Au Moyen Âge les scènes des transgressions sont globalement des images de norme, elles sont là à titre moralisateur. Elles sont produites par les commanditaires dans une logique didactique reposant sur l'image du mal. En un sens de telles figurations feraient partie de l'ordre.
Le maintien de l'ordre passe ici par l'image de ce qu'il ne faut pas faire. L'autorité médiévale estime que les comportements conformes aux valeurs normatives - les modèles - sont plus aisément favorisés par la représentation de ce qu'il n'est pas permis de faire - les contre-modèles. Dans cette perspective l'anormal semble pouvoir renvoyer à la norme édictée par l'Eglise, source majeure des valeurs morales.

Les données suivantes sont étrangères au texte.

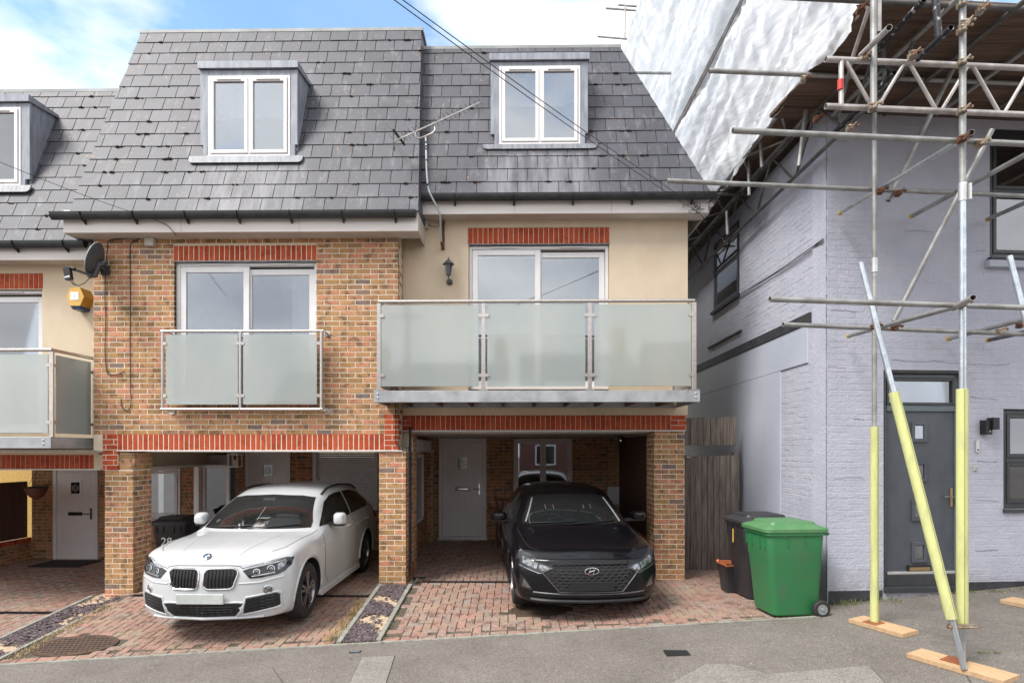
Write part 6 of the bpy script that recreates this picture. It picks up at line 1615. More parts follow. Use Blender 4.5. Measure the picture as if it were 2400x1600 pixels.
# clamps
for q in ((2047, 250, 4.9), (2256, 145, 4.9), (2256, 258, 4.9), (2256, 7, 4.9), (2256, 712, 4.9), (2140, 128, 4.9), (2026, 135, 4.95), (2262, 55, 4.9), (2300, 22, 5.1), (2256, 68, 4.88), (1884, 185, 6.1), (1993, 300, 5.6), (2298, 335, 4.95), (2345, 775, 6.2)): coupler(q)
for q in ((2064, 447, 6.05), (2106, 452, 6.1), (2050, 765, 5.95), (2098, 768, 6.05), (2256, 325, 4.9), (1720, 373, 8.9), (1732, 260, 9.0), (1915, 278, 6.4), (2018, 20, 5.1), (2393, 762, 6.2)): coupler(q, mat='clamp_rust')
pj = at(2252, 1467, 4.86); MB().mbox(Matrix.Translation(pj), .20, .045, .035).tube(pj+Vector((-.13, -.02, 0)), pj+Vector((.15, -.02, .0)), .008, 8).tube(pj+Vector((-.125, -.02, 0)), pj+Vector((-.10, -.02, 0)), .017, 6).build('swivel_coupler', 'clamp_metal', sc_)
# timber platform
rs = random.Random(11)
FR5 = Matrix.Translation((3.25, 5.22, CZ+4.10)) @ Matrix.Rotation(BA*.9, 4, 'Z')
for i in range(8):
    x = 0.0
    while x < 7.5:
        l = rs.uniform(2.4, 3.9); t_ = MB().box(x+.005, min(x+l, 7.6)-.005, i*.23+.004, i*.23+.226, rs.uniform(-.004, .004), .038); m_ = MB(); m_.add([FR5 @ Vector(p) for p in t_.v], t_.f); m_.build('scaffold_board', 'board', sc_); x += l
for i in range(4):
    y = 5.3
    while y < 13.5:
        l = 3.0; MB().box(3.30+i*.228, 3.30+i*.228+.222, y+.005, y+l-.005, CZ+4.245+rs.uniform(0, .006), CZ+4.285).build('scaffold_board', 'board', sc_); y += l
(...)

Pour Gil Bartholeyns, Pierre-Olivier Dittmar, Vincent Jolivet, non seulement les autorités religieuses ont produit des images officielles des bons comportements, mais plus encore ce sont ces mêmes commanditaires qui seraient expressément à l'origine des représentations des pratiques qu'elles condamnaient le plus.
Au-delà de leur exemplarité les images de contre-modèles ne peuvent être saisies que par référence à des canons, à des modèles strictement définis. Dans la terminologie de nos auteurs " le couple norme-transgression se traduit visuellement par l'opposition entre modèle et contre-modèle " ( 2008, p.64 ).
A suivre la thèse de ces auteurs l'image médiévale aurait ainsi la particularité de reposer sur le recours à des modèles et plus encore à des contre-modèles élaborés tous à partir de la norme.
On serait ainsi devant une tentative pour représenter la conception chrétienne du bien et du mal à l'aide de catégories nettes. Il apparaît moins difficile de rappeler la conformité par des actions déviantes.
Sans doute est-il plus édifiant et plus facile de réaliser des images de l'enfer susceptibles d'inspirer de bons comportements par la crainte du châtiment que de suggérer l'état de béatitude céleste.
Evidemment, aujourd'hui, dans une logique sociétale entièrement différente, ce ne serait guère concevable de recourir à des images d'actes mauvais pour définir l'acte bon.